Women from Central America on the Run from Violence

Women fleeing Guatemala, Honduras, and El Salvador have been subjected to a constant threat of violence, including threats, assault, murder and rape and their governments are unable to protect them. The violence these women flee is as horrific as any in the world.

The US leaders should think about how they would treat their own mothers. We just want to protect our children.” — from an interview for Women on the Run

According to the U.N. High Commissioner for Refugees (UNHCR), women fleeing Guatemala, Honduras, and El Salvador have been subject to a constant threat of violence, including threats, assault, murder, rape and other gender-based violence, and their governments are unable to protect them. In a report released by UNHCR this week, Women on the Run, interviews with 160 women from the Northern Triangle countries of Central America, as well as Mexico, make clear the violence these women flee is as horrific as any in the world.

These countries rank among the top 10 for homicide and almost as high for femicide. In fact, El Salvador is the most dangerous country in the world for a woman. One woman recalled being brutally raped by three gang members who then left her in the trash. A transgender woman witnessed gang members repeatedly stab and then kill her friend, forcing her into a barrel and lighting it on fire.

Sixty-nine percent of the women interviewed by UNHCR tried to relocate internally before deciding to flee, but eventually, because they were still not safe, they made the difficult decision to seek asylum elsewhere, even knowing that they would be continually subjected to violence in transit. Other countries in Central America now have asylum application rates nearly 13 times those of 2008. And families and unaccompanied children are still arriving in the United States at numbers high enough to indicate this crisis is far from over.

The United States has an opportunity to lead on this refugee crisis, and to uphold our reputation as a country that has historically welcomed refugees. Instead, the narrative we hear from our leaders is that the rising numbers simply mean we haven't done enough to secure our borders or that externalizing our border security to Mexico's Southern border is necessary. The U.S. government has responded with costly, arbitrary and punitive detention, and without adequately resourcing an immigration infrastructure that is crumbling under a lack of funding and the absence of bipartisan political will to fix it.
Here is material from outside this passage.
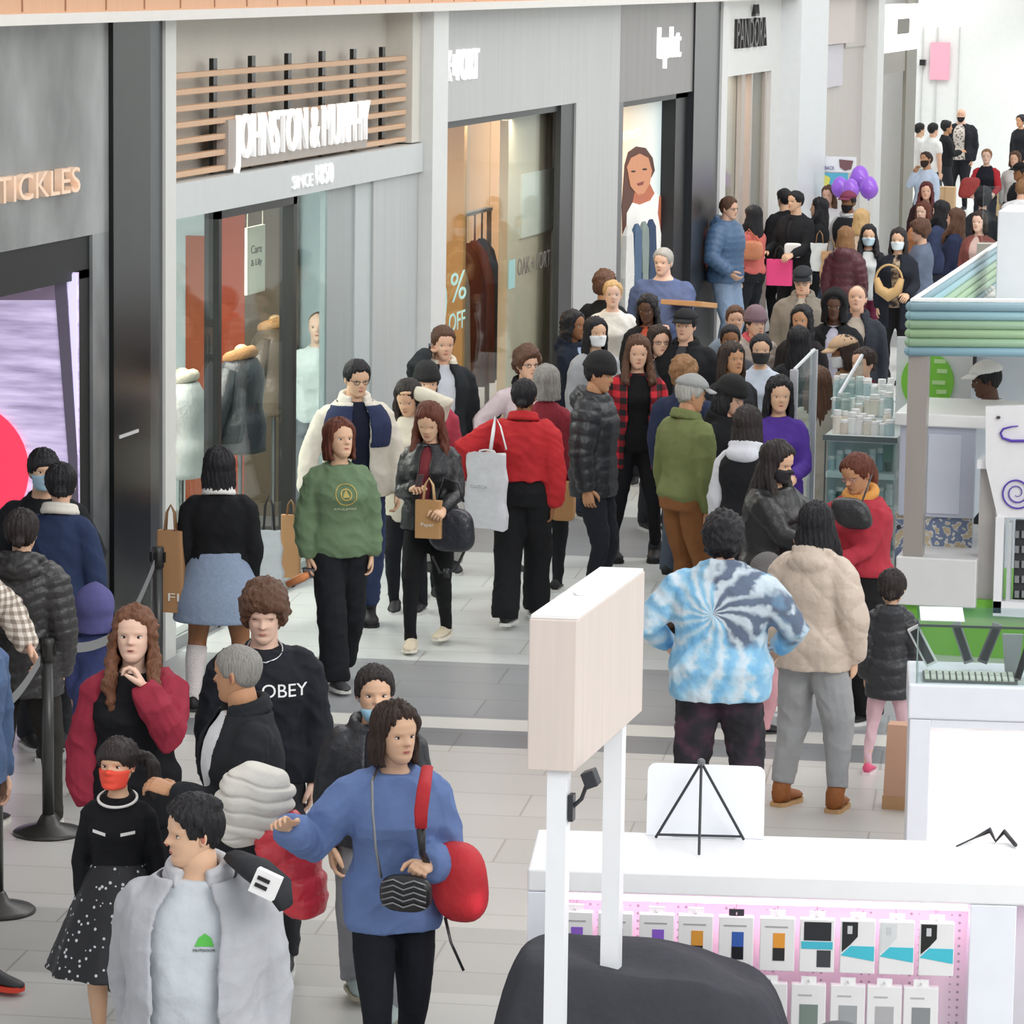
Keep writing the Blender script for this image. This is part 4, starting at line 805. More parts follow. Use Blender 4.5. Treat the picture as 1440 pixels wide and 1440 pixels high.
# hand template: wrist at origin, fingers along +Z, back of hand +Y, thumb on +X
def hand_mb(curl, n=7, spread=.02, thumb=.6):
    mb = MB()
    mb.loft([[(w*math.cos(q), d*math.sin(q)+y, z) for q in (2*PI*j/10 for j in range(10))] for z, w, d, y in ((-.035, .024, .02, 0), (0, .026, .019, 0), (.03, .038, .018, 0), (.07, .043, .016, 0), (.088, .040, .013, 0), (.095, .034, .008, 0))])
    for k, (x, ln, r) in enumerate(((.031, .072, .0095), (.010, .080, .010), (-.011, .074, .0095), (-.031, .058, .0085))):
        p = Vector((x, 0, .082)); a = 0; pts = [p-Vector((0, 0, .02))]; seg = ln/3*1.05
        pts.append(p.copy())
        for s in range(3):
            a += curl*(.55 if s == 0 else 1)+.04*k*curl; p = p+Vector((x*spread*8*seg, -math.sin(a)*seg, math.cos(a)*seg)); pts.append(p.copy())
        mb.tube(pts, [r, r, r*.96, r*.86, r*.6], n)
    c = curl*thumb; p = Vector((.03, -.004, .012)); pts = [p, p+Vector((.022, -.010, .024)), p+Vector((.034, -.014-.02*c, .052)), p+Vector((.030, -.016-.045*c, .078))]
    mb.tube(pts, [.013, .014, .012, .007], n); return mb
HANDS = {}
def hand_template(curl, near):
    key = (curl, near)
    if key not in HANDS:
        mb = hand_mb(curl, 8 if near else 5)
        if near:
            o = mb.build('hand_template', mat('ffffff')); r = o.modifiers.new('r', 'REMESH'); r.mode = 'VOXEL'; r.voxel_size = .0034; s = o.modifiers.new('s', 'SMOOTH'); s.factor = .5; s.iterations = 3
            bpy.context.view_layer.update(); me = bpy.data.meshes.new_from_object(o.evaluated_get(bpy.context.evaluated_depsgraph_get()))
            HANDS[key] = (np.array([v.co[:] for v in me.vertices]), [tuple(p.vertices) for p in me.polygons]); bpy.data.objects.remove(o)
        else: HANDS[key] = (np.array(mb.v), mb.f)
    return HANDS[key]

TOR = [(.495,.070,.060,0),(.52,.088,.066,-.002),(.55,.098,.072,-.004),(.585,.092,.068,-.002),(.625,.080,.058,.002),(.67,.083,.060,.004),(.72,.092,.068,.006),(.765,.094,.066,.004),(.80,.088,.056,.0),(.825,.066,.044,-.003),(.845,.050,.036,-.004),(.862,.036,.034,-.004)]
def torso_rings(H, ease, z0, z1, female, bulk, belly=0, n=28, scale=1.0, flare=0):
    zs = [z for z in np.linspace(z0, z1, max(6, int((z1-z0)*45)))]; T = np.array(TOR); out = []
    for z in zs:
        zz = min(max(z, .495), .862); w, d, y = [np.interp(zz, T[:, 0], T[:, i]) for i in (1, 2, 3)]
        if z < .55: w, d = max(w, .095), max(d, .068)
        if female: w *= (.94 if z > .6 else 1.03) if z < .8 else .92; d += .010*math.exp(-((z-.735)/.03)**2); y += .008*math.exp(-((z-.735)/.03)**2)
        d += belly*math.exp(-((z-.64)/.07)**2)*.03; y += belly*math.exp(-((z-.64)/.07)**2)*.02
        w = (w*bulk+ease+flare*max(0, .62-z))*scale; d = (d*bulk+ease+flare*max(0, .62-z)*.8)*scale
        ring = []
        for k in range(n):
            a = 2*PI*k/n; c, s = math.cos(a), math.sin(a); ring.append((H*w*math.copysign(abs(s)**.85, s), H*(y+d*math.copysign(abs(c)**.85, c)), H*z))
        out.append(ring)
    return out
def open_rings(H, ease, z0, z1, female, bulk, gap, thick, belly=0):
    outer = torso_rings(H, ease, z0, z1, female, bulk, belly); out = []
    for r in outer:
        r = np.array(r); z = r[0][2]/H; n = len(r); cy = r[:, 1].mean(); g = gap*(1+.6*max(0, .75-z)) if z < .83 else gap*.9
        ang = np.linspace(g, 2*PI-g, 26); A = np.linspace(0, 2*PI, n, endpoint=False)
        X = np.interp(ang, np.append(A, 2*PI), np.append(r[:, 0], r[0, 0])); Y = np.interp(ang, np.append(A, 2*PI), np.append(r[:, 1], r[0, 1]))
        ln = np.hypot(X, Y-cy); k = (ln-thick)/ln
        o = [(X[i], Y[i], r[0][2]) for i in range(26)]; inn = [(X[i]*k[i], cy+(Y[i]-cy)*k[i], r[0][2]) for i in reversed(range(26))]; out.append(o+inn)
    return out
def ik(a, b, l1, l2, hint):
    d = b-a; L = d.length
    if L > (l1+l2)*.985: b = a+d*((l1+l2)*.985/L); d = b-a; L = d.length
    L = max(L, abs(l1-l2)+.01); t = (l1*l1-l2*l2+L*L)/(2*L); h = math.sqrt(max(0, l1*l1-t*t)); u = d.normalized(); q = hint-u*hint.dot(u); q.normalize()
    return a+u*t+q*h, b
POSE = {'down': (.125, .015, .455), 'front': (.045, .20, .62), 'phone': (.06, .19, .66), 'bag': (.14, .04, .46), 'elbow': (.10, .19, .60), 'pocket': (.135, .03, .50), 'hip': (.12, .10, .56),
        'cross': (-.07, .13, .66), 'chin': (.015, .115, .835), 'ear': (.07, .03, .90), 'head': (.05, .05, 1.0), 'reach': (.10, .30, .72), 'up': (.09, .22, .80), 'swingf': (.12, .12, .48), 'swingb': (.13, -.09, .47), 'out': (.27, .08, .60), 'strap': (.10, .10, .72), 'hold': (.03, .17, .68), 'behind': (.05, -.10, .52)}
ARM0 = {'sweater': (.012, .046, .037, .030), 'tee': (.013, .040, .034, .030), 'shirt': (.012, .040, .032, .026), 'puffer': (.022, .058, .050, .038), 'coat': (.016, .048, .040, .034), 'jacket': (.014, .046, .039, .032), 'hoodie': (.017, .050, .042, .034), 'baggy': (.024, .056, .050, .040), 'dress': (.009, .036, .030, .024)}
SKIN = {'pale': 'e9c3ae', 'fair': 'e2b59a', 'asian': 'dfb596', 'tan': 'c3916d', 'brown': '92623f', 'dark': '5e3d2c'}
HAIR = {'black': '17151a', 'soft': '2a2322', 'dark': '33241d', 'brown': '573a2a', 'auburn': '5e2f20', 'light': '8a6543', 'blonde': 'c2a070', 'grey': '86837f', 'salt': 'a9a7a2', 'red': '542022', 'white': 'cfccc6', 'ombre': '6b4530'}
JOBS = []; PEOPLE = {}
def cmat(c, kind='cloth'): return c if not isinstance(c, str) else mat(c, .82 if kind != 'nylon' else .42, kind=kind)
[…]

As we have repeatedly argued, it is not illegal — under international law or our domestic laws — for people from other countries to cross our borders and ask for protection. If we were watching this play out in distant countries, it is likely we would be speaking of it in very different terms.
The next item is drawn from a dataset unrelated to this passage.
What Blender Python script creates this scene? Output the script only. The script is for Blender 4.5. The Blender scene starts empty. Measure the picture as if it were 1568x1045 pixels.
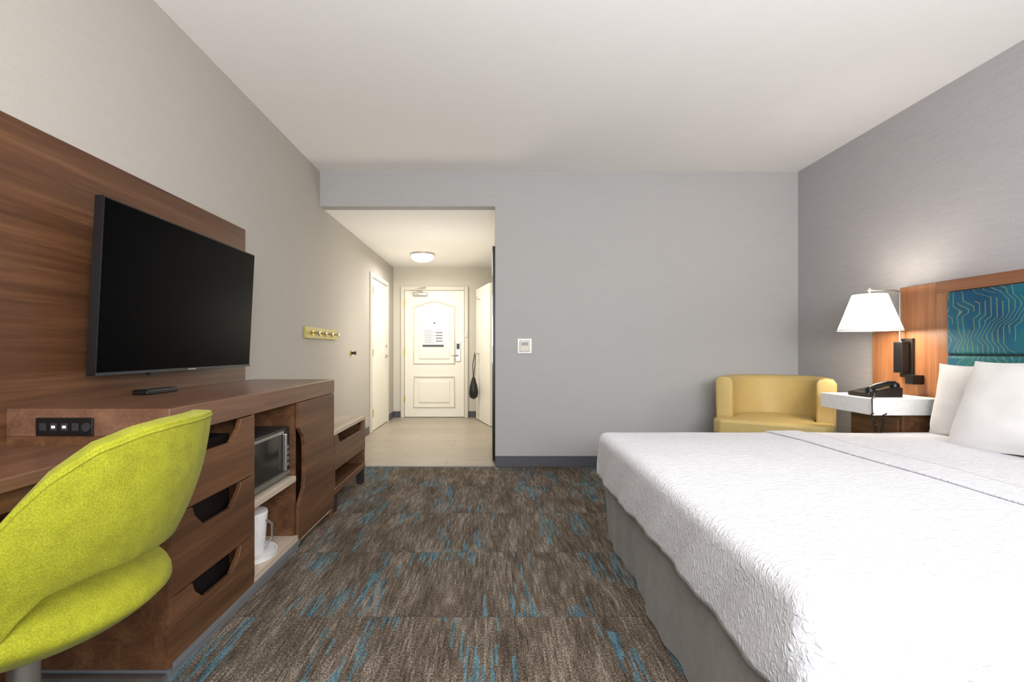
import bpy, bmesh, math, random
from mathutils import Vector, noise as mnoise
random.seed(3)
sc=bpy.context.scene
sc.view_settings.view_transform='Standard'
sc.view_settings.look='None'

# ---------------------------------------------------------------- helpers
def lin(c):
    return tuple(((v/255)/12.92 if v/255<=0.04045 else ((v/255+0.055)/1.055)**2.4) for v in c)+(1,)

class NT:
    def __init__(s,name):
        s.m=bpy.data.materials.new(name); s.m.use_nodes=True
        s.t=s.m.node_tree; s.b=s.t.nodes['Principled BSDF']; s.tc=None
    def n(s,typ,**kw):
        nd=s.t.nodes.new(typ)
        for k,v in kw.items(): setattr(nd,k,v)
        return nd
    def l(s,a,b): s.t.links.new(a,b)
    def coord(s):
        if not s.tc: s.tc=s.n('ShaderNodeTexCoord')
        return s.tc.outputs['Object']
    def sep(s,vec=None):
        q=s.n('ShaderNodeSeparateXYZ'); s.l(vec or s.coord(),q.inputs[0]); return q.outputs
    def comb(s,*a):
        q=s.n('ShaderNodeCombineXYZ')
        for i,v in enumerate(a):
            if isinstance(v,(int,float)): q.inputs[i].default_value=v
            else: s.l(v,q.inputs[i])
        return q.outputs[0]
    def mapping(s,scale,vec=None,rot=(0,0,0)):
        mp=s.n('ShaderNodeMapping'); mp.inputs['Scale'].default_value=scale; mp.inputs['Rotation'].default_value=rot
        s.l(vec or s.coord(),mp.inputs['Vector']); return mp.outputs['Vector']
    def noise(s,scale=(1,1,1),sc=1.0,detail=3,rough=.5,vec=None,dist=0):
        t=s.n('ShaderNodeTexNoise'); t.inputs['Scale'].default_value=sc; t.inputs['Detail'].default_value=detail
        t.inputs['Roughness'].default_value=rough; t.inputs['Distortion'].default_value=dist
        s.l(s.mapping(scale,vec),t.inputs['Vector']); return t.outputs['Fac']
    def ramp(s,fac,stops,interp='LINEAR'):
        r=s.n('ShaderNodeValToRGB'); r.color_ramp.interpolation=interp
        e=r.color_ramp.elements
        while len(e)<len(stops): e.new(.5)
        for i,(p,c) in enumerate(stops): e[i].position=p; e[i].color=c if len(c)==4 else lin(c)
        s.l(fac,r.inputs['Fac']); return r.outputs['Color']
    def math(s,op,a,b=None,c=None,clamp=False):
        m=s.n('ShaderNodeMath',operation=op); m.use_clamp=clamp
        for i,v in enumerate((a,b,c)):
            if v is None: continue
            if isinstance(v,(int,float)): m.inputs[i].default_value=v
            else: s.l(v,m.inputs[i])
        return m.outputs[0]
    def mix(s,fac,a,b,bt='MIX'):
        m=s.n('ShaderNodeMix',data_type='RGBA',blend_type=bt)
        for i,v in ((0,fac),(6,a),(7,b)):
            if isinstance(v,(int,float)): m.inputs[i].default_value=v
            elif isinstance(v,tuple): m.inputs[i].default_value=v
            else: s.l(v,m.inputs[i])
        return m.outputs[2]
    def bump(s,h,strength=.2,dist=.005):
        b=s.n('ShaderNodeBump'); b.inputs['Strength'].default_value=strength; b.inputs['Distance'].default_value=dist
        s.l(h,b.inputs['Height']); s.l(b.outputs[0],s.b.inputs['Normal'])
    def set(s,color=None,rough=.5,metal=0,spec=.5):
        if color is not None:
            if isinstance(color,tuple): s.b.inputs['Base Color'].default_value=color
            else: s.l(color,s.b.inputs['Base Color'])
        s.b.inputs['Roughness'].default_value=rough; s.b.inputs['Metallic'].default_value=metal
        s.b.inputs['Specular IOR Level'].default_value=spec
        return s.m
def plain(name,c,rough=.5,metal=0,spec=.5,var=.04,sc=30):
    k=NT(name); f=k.noise(sc=sc,detail=2)
    a=tuple(max(0,v*(1-var)) for v in lin(c)[:3])+(1,); b=tuple(min(1,v*(1+var)) for v in lin(c)[:3])+(1,)
    return k.set(k.ramp(f,[(.3,a),(.7,b)]),rough,metal,spec)

def wall_mat(name,c,horiz=0.0,var=.03):
    k=NT(name)
    f=k.noise((6,6,120),sc=1.2,detail=3) ; f2=k.noise((150,150,40),sc=1,detail=2)
    g=k.mix(.5,f,f2)
    L=lin(c)
    col=k.ramp(g,[(.35,tuple(v*(1-var) for v in L[:3])+(1,)),(.65,tuple(min(1,v*(1+var)) for v in L[:3])+(1,))])
    k.bump(g,.15+horiz,.002)
    return k.set(col,.85,0,.2)
def wood_mat(name,dark,mid,light,axis='Y',rough=.42):
    k=NT(name)
    s={'Y':(14,.7,14),'X':(.7,14,14),'Z':(14,14,.7)}[axis]
    s2={'Y':(90,2.5,90),'X':(2.5,90,90),'Z':(90,90,2.5)}[axis]
    f=k.noise(s,sc=1,detail=4,rough=.55,dist=.6); f2=k.noise(s2,sc=1,detail=3,rough=.6)
    g=k.math('ADD',k.math('MULTIPLY',f,.62),k.math('MULTIPLY',f2,.38))
    col=k.ramp(g,[(.34,dark),(.5,mid),(.66,light)])
    k.bump(f2,.06,.002)
    return k.set(col,rough,0,.4)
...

Over a year has passed since the United States reinitiated its policy of detaining fleeing mothers and their children in detention centers and we still have much to do to provide adequate protection for these women. The U.N. High Commissioner for Refugees, António Guterres, characterized the United States' initial response to the refugee crisis as “dysfunctional.”
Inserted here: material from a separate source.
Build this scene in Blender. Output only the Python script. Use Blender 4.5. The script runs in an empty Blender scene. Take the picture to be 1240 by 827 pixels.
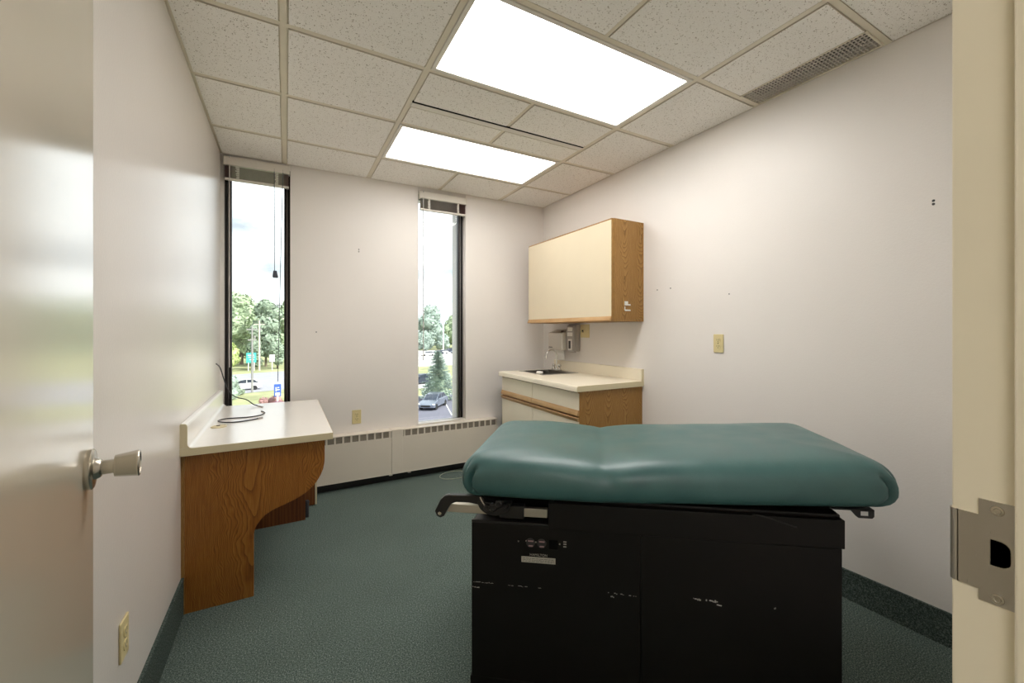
import bpy, bmesh, math, random
from mathutils import Vector, Matrix, Euler, noise as mnoise

random.seed(7)
sc = bpy.context.scene
COL = sc.collection
R = math.radians

# ------------------------------------------------------------------ numbers
XL, XR, YN, YB = -0.41, 2.338, 0.187, 3.771      # room faces
ZC = 2.567                                        # ceiling face
EYE = 1.288
GZ = -7.0                                         # ground outside (upper storey room)

# ------------------------------------------------------------------ materials
def srgb(r, g, b):
    f = lambda c: (c / 255 / 12.92) if c / 255 <= .04045 else ((c / 255 + .055) / 1.055) ** 2.4
    return (f(r), f(g), f(b), 1)

class NT:
    def __init__(self, name):
        m = bpy.data.materials.new(name); m.use_nodes = True
        self.m = m; self.t = m.node_tree; self.t.nodes.clear()
        self.out = self.n('ShaderNodeOutputMaterial')
        self.b = self.n('ShaderNodeBsdfPrincipled')
        self.l(self.b.outputs[0], self.out.inputs[0])
    def n(self, kind, **k):
        nd = self.t.nodes.new(kind)
        for a, v in k.items(): setattr(nd, a, v)
        return nd
    def l(self, a, b): self.t.links.new(a, b)
    def set(self, **k):
        names = dict(base='Base Color', rough='Roughness', metal='Metallic', spec='Specular IOR Level', coat='Coat Weight',
                     coatr='Coat Roughness', alpha='Alpha', trans='Transmission Weight', ior='IOR', coati='Coat IOR', sheen='Sheen Weight')
        for a, v in k.items(): self.b.inputs[names[a]].default_value = v
        return self
    def coord(self, scale=(1, 1, 1), kind='Object'):
        tc = self.n('ShaderNodeTexCoord'); mp = self.n('ShaderNodeMapping')
        mp.inputs['Scale'].default_value = scale
        self.l(tc.outputs[kind], mp.inputs[0]); return mp.outputs[0]
    def noise(self, vec, scale, detail=4, rough=.5, dist=0):
        nd = self.n('ShaderNodeTexNoise'); nd.inputs['Scale'].default_value = scale
        nd.inputs['Detail'].default_value = detail; nd.inputs['Roughness'].default_value = rough
        nd.inputs['Distortion'].default_value = dist
        self.l(vec, nd.inputs['Vector']); return nd.outputs['Fac']
    def ramp(self, fac, stops, interp='LINEAR'):
        nd = self.n('ShaderNodeValToRGB'); cr = nd.color_ramp; cr.interpolation = interp
        while len(cr.elements) < len(stops): cr.elements.new(.5)
        for e, (p, c) in zip(cr.elements, stops): e.position = p; e.color = c
        self.l(fac, nd.inputs[0]); return nd.outputs[0]
    def bump(self, h, strength=.3, dist=.002):
        nd = self.n('ShaderNodeBump'); nd.inputs['Strength'].default_value = strength
        nd.inputs['Distance'].default_value = dist
        self.l(h, nd.inputs['Height']); self.l(nd.outputs[0], self.b.inputs['Normal'])

MATS = {}
def plain(name, rgb, rough=.5, metal=0, spec=.5, var=.06, vscale=6, bump=0, bscale=200, bdist=.001, **k):
    t = NT(name); c = srgb(*rgb); t.set(rough=rough, metal=metal, spec=spec, **k)
    v = t.coord(); f = t.noise(v, vscale)
    lo = tuple(x * (1 - var) for x in c[:3]) + (1,); hi = tuple(min(1, x * (1 + var)) for x in c[:3]) + (1,)
    t.l(t.ramp(f, [(.3, lo), (.7, hi)]), t.b.inputs['Base Color'])
    if bump: t.bump(t.noise(v, bscale, 3), bump, bdist)
    MATS[name] = t.m; return t.m

def wood(name, dark, mid, light, scale=(60, 60, 2.2), rough=.38, cathedral=False, planks=0):
    t = NT(name); t.set(rough=rough, spec=.5)
    v = t.coord(scale)
    fine = t.noise(v, 2.2, 8, .65)
    v2 = t.coord((scale[0] * .16, scale[1] * .16, scale[2] * .35))
    w = t.n('ShaderNodeTexWave', wave_type='RINGS' if cathedral else 'BANDS')
    if cathedral: w.rings_direction = 'SPHERICAL'
    w.inputs['Scale'].default_value = 1.3 if cathedral else 1.4
    w.inputs['Distortion'].default_value = 5.5; w.inputs['Detail'].default_value = 3
    w.inputs['Detail Scale'].default_value = .9
    t.l(v2, w.inputs['Vector'])
    mx = t.n('ShaderNodeMix'); mx.data_type = 'FLOAT'; mx.inputs[0].default_value = .20 if not cathedral else .34
    t.l(fine, mx.inputs[2]); t.l(w.outputs['Fac'], mx.inputs[3])
    big = t.noise(t.coord((7, 7, .25)), 1, 2)
    ad = t.n('ShaderNodeMath', operation='MULTIPLY_ADD'); ad.inputs[1].default_value = .55; 
    sub = t.n('ShaderNodeMath', operation='SUBTRACT'); sub.inputs[1].default_value = .27
    t.l(big, ad.inputs[0]); t.l(mx.outputs[0], ad.inputs[2]); t.l(ad.outputs[0], sub.inputs[0])
    t.l(t.ramp(sub.outputs[0], [(.18, srgb(*dark)), (.47, srgb(*mid)), (.78, srgb(*light))]), t.b.inputs['Base Color'])
    t.bump(fine, .12, .0006)
    MATS[name] = t.m; return t.m

def oak_flat(name, dark, mid, light, u='x', period=.17, rough=.42, zf=2.2, lines=9.0, k=3.4, wk=1.1):
    """flat-sawn oak veneer: nested arches of grain running up the panel"""
    t = NT(name); t.set(rough=rough, spec=.45)
    v = t.coord(); sp = t.n('ShaderNodeSeparateXYZ'); t.l(v, sp.inputs[0])
    def mth(op, a, b=None):
        n = t.n('ShaderNodeMath', operation=op)
        for i, q in enumerate((a, b)):
            if q is None: continue
            if isinstance(q, (int, float)): n.inputs[i].default_value = q
            else: t.l(q, n.inputs[i])
        return n.outputs[0]
    ad = mth('ADD', sp.outputs['X'], sp.outputs['Y'])
    wob = t.noise(t.coord((2.5, 2.5, 1.6)), 2, 3)
    uu = mth('ADD', mth('DIVIDE', ad, period), mth('MULTIPLY', wob, .5))
    fr = mth('SUBTRACT', mth('FRACT', uu), .5)
    arch = mth('MULTIPLY', mth('MULTIPLY', fr, fr), k)
    ph = mth('ADD', mth('MULTIPLY', sp.outputs['Z'], zf), mth('SUBTRACT', mth('MULTIPLY', wob, wk), arch))
    saw = mth('FRACT', mth('MULTIPLY', ph, lines))
    saw = mth('POWER', saw, 2.0)
    fine = t.noise(t.coord((150, 150, 5)), 2.0, 6, .7)
    fac = mth('ADD', mth('MULTIPLY', saw, -.30), mth('ADD', mth('MULTIPLY', fine, .75), .22))
    t.l(t.ramp(fac, [(.18, srgb(*dark)), (.50, srgb(*mid)), (.78, srgb(*light))]), t.b.inputs['Base Color'])
    t.bump(fine, .1, .0005)
    MATS[name] = t.m; return t.m

def metal(name, rgb, rough=.3, brush=None, **k):
    t = NT(name); t.set(base=srgb(*rgb), rough=rough, metal=1, **k)
    v = t.coord(brush or (1, 1, 1)); f = t.noise(v, 60, 3)
    rr = t.ramp(f, [(.2, (rough * .8,) * 3 + (1,)), (.8, (min(1, rough * 1.25),) * 3 + (1,))])
    t.l(rr, t.b.inputs['Roughness'])
    MATS[name] = t.m; return t.m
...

Both the Inter-American Commission for Human Rights (IACHR) and UNHCR have called on the United States to ensure a more fair process for those fleeing violence and danger. Women who have survived unbearable violence and threats to themselves and their children shouldn't have to face an enforcement and detention system that blocks their every attempt to seek asylum and refuge. For over a year, the United States has had all the tools and resources it needs to set a global example in how to address a refugee crisis. Now it just needs to finally do the right thing.